-- Exercise material start --
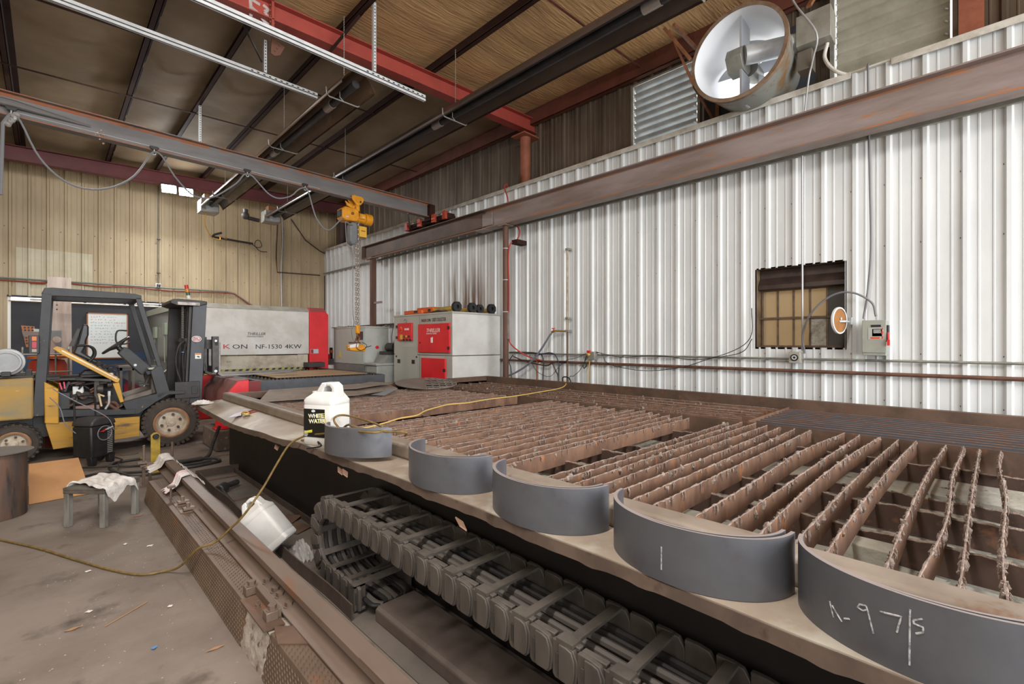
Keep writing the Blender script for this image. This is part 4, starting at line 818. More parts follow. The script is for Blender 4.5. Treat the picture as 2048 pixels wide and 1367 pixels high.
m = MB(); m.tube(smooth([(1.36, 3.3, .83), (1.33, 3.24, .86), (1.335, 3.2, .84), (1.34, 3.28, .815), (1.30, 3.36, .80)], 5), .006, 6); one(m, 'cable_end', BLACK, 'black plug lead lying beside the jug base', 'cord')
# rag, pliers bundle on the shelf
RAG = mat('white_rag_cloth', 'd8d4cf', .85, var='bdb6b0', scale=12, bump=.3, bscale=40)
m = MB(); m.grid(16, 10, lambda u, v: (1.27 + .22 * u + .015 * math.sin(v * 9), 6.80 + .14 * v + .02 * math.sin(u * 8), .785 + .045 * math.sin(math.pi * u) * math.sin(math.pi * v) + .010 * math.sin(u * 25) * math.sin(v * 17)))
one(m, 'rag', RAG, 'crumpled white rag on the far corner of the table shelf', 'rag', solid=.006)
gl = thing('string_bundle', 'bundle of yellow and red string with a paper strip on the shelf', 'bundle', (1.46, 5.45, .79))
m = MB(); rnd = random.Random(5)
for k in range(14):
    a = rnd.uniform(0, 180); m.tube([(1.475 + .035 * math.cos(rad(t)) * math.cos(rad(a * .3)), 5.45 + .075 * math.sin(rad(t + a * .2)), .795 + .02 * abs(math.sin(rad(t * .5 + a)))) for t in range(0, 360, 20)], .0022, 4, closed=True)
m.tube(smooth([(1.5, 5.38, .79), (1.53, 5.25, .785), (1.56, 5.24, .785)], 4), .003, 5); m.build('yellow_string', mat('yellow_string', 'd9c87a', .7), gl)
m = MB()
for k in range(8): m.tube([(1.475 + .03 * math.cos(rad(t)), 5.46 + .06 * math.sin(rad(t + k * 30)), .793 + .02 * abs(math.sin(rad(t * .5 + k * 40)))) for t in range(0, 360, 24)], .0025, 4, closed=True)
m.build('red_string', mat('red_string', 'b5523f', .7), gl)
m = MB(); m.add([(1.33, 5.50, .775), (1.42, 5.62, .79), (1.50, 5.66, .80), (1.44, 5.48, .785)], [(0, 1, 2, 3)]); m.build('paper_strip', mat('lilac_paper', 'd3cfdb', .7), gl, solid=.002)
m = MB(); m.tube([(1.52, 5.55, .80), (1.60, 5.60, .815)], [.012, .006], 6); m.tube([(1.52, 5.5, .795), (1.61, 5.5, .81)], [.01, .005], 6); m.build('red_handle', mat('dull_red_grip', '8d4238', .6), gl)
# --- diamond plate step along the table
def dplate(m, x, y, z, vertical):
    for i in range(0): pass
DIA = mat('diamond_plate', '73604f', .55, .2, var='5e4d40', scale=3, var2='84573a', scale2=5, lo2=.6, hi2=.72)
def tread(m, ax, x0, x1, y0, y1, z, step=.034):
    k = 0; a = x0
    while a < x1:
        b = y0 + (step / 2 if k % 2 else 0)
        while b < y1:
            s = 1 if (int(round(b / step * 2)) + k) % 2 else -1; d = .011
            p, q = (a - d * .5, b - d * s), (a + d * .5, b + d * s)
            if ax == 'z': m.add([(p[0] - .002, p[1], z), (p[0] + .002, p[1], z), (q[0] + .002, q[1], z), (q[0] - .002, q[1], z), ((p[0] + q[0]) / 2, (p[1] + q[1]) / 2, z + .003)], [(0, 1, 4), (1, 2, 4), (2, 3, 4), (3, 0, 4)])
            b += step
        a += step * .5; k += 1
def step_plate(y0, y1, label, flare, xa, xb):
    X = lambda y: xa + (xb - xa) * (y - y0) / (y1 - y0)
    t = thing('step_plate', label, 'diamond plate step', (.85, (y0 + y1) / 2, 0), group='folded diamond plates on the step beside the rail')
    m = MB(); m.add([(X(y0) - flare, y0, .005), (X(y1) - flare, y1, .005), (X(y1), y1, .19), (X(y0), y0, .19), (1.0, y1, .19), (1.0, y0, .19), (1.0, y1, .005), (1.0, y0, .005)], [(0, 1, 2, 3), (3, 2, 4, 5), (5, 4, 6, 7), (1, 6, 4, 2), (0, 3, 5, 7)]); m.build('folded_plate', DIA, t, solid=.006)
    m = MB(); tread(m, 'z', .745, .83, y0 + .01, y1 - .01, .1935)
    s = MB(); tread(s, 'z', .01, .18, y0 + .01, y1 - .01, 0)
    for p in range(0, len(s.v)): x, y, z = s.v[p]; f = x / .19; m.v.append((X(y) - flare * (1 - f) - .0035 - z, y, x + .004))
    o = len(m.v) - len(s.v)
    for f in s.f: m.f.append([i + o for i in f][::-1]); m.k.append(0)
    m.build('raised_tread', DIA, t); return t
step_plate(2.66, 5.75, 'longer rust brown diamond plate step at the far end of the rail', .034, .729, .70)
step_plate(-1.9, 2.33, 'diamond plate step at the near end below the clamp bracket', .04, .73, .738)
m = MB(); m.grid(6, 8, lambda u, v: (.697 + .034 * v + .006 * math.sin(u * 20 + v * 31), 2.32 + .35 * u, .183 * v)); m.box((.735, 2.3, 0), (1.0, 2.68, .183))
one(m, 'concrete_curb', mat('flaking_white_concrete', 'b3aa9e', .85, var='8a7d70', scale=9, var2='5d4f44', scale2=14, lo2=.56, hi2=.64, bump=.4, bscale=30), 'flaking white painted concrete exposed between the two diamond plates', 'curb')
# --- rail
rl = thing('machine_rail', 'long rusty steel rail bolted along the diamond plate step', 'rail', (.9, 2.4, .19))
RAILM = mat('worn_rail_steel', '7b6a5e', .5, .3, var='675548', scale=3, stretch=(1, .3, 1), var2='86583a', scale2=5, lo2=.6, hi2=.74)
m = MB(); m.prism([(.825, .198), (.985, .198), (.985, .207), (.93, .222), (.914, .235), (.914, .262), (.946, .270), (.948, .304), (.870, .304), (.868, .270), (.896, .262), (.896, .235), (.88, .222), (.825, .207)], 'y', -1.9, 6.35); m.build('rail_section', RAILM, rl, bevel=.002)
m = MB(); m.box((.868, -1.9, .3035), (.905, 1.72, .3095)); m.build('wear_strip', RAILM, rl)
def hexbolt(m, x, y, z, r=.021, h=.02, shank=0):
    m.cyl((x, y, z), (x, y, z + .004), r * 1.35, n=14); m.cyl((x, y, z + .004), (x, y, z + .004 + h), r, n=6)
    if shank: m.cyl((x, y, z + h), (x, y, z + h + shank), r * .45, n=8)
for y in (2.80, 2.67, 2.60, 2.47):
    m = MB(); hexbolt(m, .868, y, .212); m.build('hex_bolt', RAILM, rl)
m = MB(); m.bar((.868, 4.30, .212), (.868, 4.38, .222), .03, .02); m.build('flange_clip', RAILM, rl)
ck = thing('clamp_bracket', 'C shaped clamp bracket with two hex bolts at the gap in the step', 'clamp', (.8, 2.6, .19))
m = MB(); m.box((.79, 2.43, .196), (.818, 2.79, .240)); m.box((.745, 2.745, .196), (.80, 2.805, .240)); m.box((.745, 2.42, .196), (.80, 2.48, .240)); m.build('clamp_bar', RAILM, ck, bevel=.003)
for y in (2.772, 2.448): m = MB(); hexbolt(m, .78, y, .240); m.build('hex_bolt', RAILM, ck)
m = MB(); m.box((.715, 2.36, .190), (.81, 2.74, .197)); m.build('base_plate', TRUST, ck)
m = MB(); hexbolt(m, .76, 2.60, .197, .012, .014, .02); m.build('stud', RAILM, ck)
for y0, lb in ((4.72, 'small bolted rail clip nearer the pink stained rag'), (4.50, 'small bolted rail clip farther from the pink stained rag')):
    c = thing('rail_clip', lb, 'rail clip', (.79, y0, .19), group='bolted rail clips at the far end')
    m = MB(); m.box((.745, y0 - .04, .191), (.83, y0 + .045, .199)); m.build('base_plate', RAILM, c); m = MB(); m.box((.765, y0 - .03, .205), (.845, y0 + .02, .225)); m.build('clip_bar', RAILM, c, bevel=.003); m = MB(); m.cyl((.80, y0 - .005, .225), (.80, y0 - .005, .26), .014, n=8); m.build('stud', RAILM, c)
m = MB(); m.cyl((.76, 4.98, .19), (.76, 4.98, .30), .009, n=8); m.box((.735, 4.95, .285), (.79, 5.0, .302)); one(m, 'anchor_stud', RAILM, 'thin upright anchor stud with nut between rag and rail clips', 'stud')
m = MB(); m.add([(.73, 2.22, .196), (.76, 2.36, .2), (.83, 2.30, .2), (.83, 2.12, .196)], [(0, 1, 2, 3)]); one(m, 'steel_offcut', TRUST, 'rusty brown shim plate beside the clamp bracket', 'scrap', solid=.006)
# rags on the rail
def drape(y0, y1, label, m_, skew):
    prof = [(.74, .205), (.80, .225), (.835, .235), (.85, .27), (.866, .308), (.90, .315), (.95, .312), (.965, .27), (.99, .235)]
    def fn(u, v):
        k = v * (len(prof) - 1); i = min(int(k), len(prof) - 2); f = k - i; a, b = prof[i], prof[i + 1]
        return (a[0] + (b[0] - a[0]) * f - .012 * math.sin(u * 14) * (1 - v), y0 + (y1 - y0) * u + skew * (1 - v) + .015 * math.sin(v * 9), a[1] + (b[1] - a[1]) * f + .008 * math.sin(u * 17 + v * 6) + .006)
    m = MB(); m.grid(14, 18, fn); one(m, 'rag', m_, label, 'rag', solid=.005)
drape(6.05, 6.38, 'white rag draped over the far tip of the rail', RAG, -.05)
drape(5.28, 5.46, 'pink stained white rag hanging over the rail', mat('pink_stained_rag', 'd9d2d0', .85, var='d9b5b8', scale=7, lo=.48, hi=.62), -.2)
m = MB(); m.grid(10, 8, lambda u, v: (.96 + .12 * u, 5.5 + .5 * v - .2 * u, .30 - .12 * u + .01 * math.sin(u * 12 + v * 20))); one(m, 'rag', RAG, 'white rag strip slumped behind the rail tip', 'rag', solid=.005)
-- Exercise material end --
-- Exercise material start --
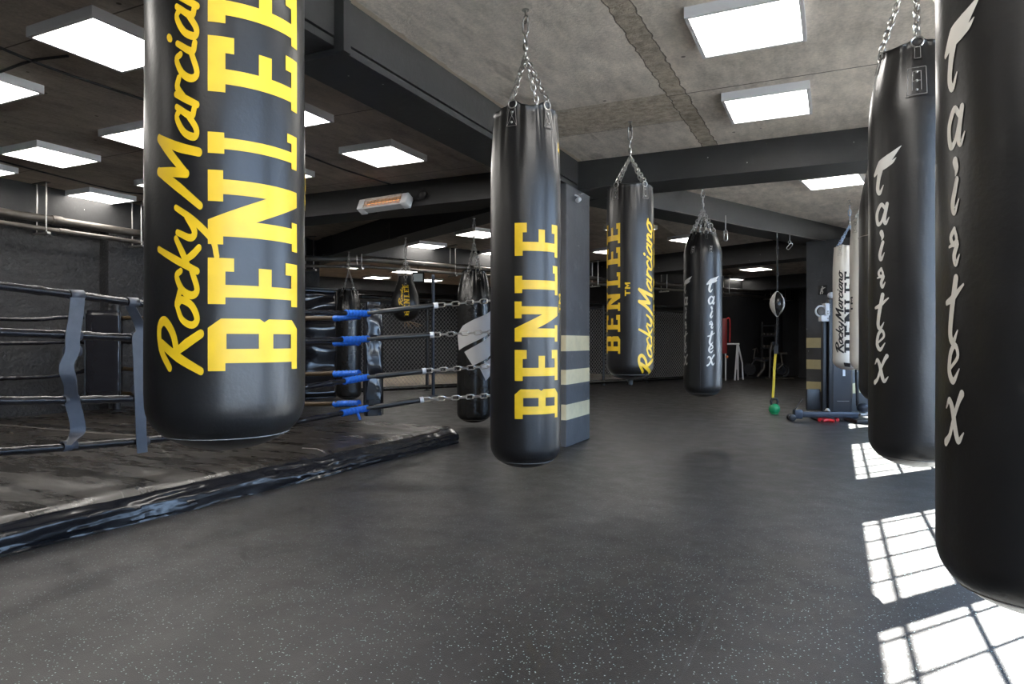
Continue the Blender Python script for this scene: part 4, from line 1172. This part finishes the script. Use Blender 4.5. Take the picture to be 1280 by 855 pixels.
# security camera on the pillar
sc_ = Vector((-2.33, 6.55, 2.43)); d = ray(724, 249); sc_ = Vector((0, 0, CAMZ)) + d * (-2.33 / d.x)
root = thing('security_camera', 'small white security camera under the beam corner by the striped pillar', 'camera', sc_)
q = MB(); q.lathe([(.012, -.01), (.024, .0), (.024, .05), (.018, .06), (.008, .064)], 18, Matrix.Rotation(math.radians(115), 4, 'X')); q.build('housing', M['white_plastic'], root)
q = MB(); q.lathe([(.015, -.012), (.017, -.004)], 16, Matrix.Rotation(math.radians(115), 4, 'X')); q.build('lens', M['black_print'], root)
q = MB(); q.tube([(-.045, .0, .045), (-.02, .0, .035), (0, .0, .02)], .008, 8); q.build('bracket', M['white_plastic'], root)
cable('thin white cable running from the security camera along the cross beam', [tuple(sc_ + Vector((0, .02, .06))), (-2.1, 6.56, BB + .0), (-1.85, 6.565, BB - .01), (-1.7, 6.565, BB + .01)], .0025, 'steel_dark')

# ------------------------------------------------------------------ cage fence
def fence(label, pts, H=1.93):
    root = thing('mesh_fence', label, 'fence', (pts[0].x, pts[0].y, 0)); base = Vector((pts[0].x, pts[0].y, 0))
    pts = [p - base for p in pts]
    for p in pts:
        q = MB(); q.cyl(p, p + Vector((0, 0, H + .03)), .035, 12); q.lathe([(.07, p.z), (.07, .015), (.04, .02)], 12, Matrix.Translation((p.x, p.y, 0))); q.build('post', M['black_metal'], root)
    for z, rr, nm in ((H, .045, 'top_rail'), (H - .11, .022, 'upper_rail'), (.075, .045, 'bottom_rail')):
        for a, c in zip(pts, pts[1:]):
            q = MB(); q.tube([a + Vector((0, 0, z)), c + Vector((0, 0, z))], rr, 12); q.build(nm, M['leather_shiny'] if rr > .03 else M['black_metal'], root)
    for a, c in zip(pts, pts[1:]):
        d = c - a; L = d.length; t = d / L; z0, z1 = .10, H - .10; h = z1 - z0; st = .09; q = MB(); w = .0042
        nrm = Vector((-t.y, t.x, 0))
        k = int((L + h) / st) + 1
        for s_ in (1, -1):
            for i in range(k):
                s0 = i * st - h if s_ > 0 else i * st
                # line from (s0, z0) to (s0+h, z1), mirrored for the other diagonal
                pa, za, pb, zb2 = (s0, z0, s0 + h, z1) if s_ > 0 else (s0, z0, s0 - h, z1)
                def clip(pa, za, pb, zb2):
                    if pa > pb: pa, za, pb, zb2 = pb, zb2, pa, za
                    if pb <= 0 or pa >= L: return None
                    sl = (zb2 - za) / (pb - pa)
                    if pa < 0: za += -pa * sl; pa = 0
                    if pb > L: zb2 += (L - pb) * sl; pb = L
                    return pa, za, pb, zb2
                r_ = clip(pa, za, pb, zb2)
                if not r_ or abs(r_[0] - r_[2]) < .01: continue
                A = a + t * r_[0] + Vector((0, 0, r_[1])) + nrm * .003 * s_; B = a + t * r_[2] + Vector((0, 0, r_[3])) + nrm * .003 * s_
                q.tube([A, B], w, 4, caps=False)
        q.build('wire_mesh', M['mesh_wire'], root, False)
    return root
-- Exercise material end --
> [Aim of the task]: Only the lines from the one with "Continue the Blender" up to the one with "cable('thin white cable" should be repeated, both included, exactly as they appear.

> [Complete output]:
Continue the Blender Python script for this scene: part 4, from line 1172. This part finishes the script. Use Blender 4.5. Take the picture to be 1280 by 855 pixels.
# security camera on the pillar
sc_ = Vector((-2.33, 6.55, 2.43)); d = ray(724, 249); sc_ = Vector((0, 0, CAMZ)) + d * (-2.33 / d.x)
root = thing('security_camera', 'small white security camera under the beam corner by the striped pillar', 'camera', sc_)
q = MB(); q.lathe([(.012, -.01), (.024, .0), (.024, .05), (.018, .06), (.008, .064)], 18, Matrix.Rotation(math.radians(115), 4, 'X')); q.build('housing', M['white_plastic'], root)
q = MB(); q.lathe([(.015, -.012), (.017, -.004)], 16, Matrix.Rotation(math.radians(115), 4, 'X')); q.build('lens', M['black_print'], root)
q = MB(); q.tube([(-.045, .0, .045), (-.02, .0, .035), (0, .0, .02)], .008, 8); q.build('bracket', M['white_plastic'], root)
cable('thin white cable running from the security camera along the cross beam', [tuple(sc_ + Vector((0, .02, .06))), (-2.1, 6.56, BB + .0), (-1.85, 6.565, BB - .01), (-1.7, 6.565, BB + .01)], .0025, 'steel_dark')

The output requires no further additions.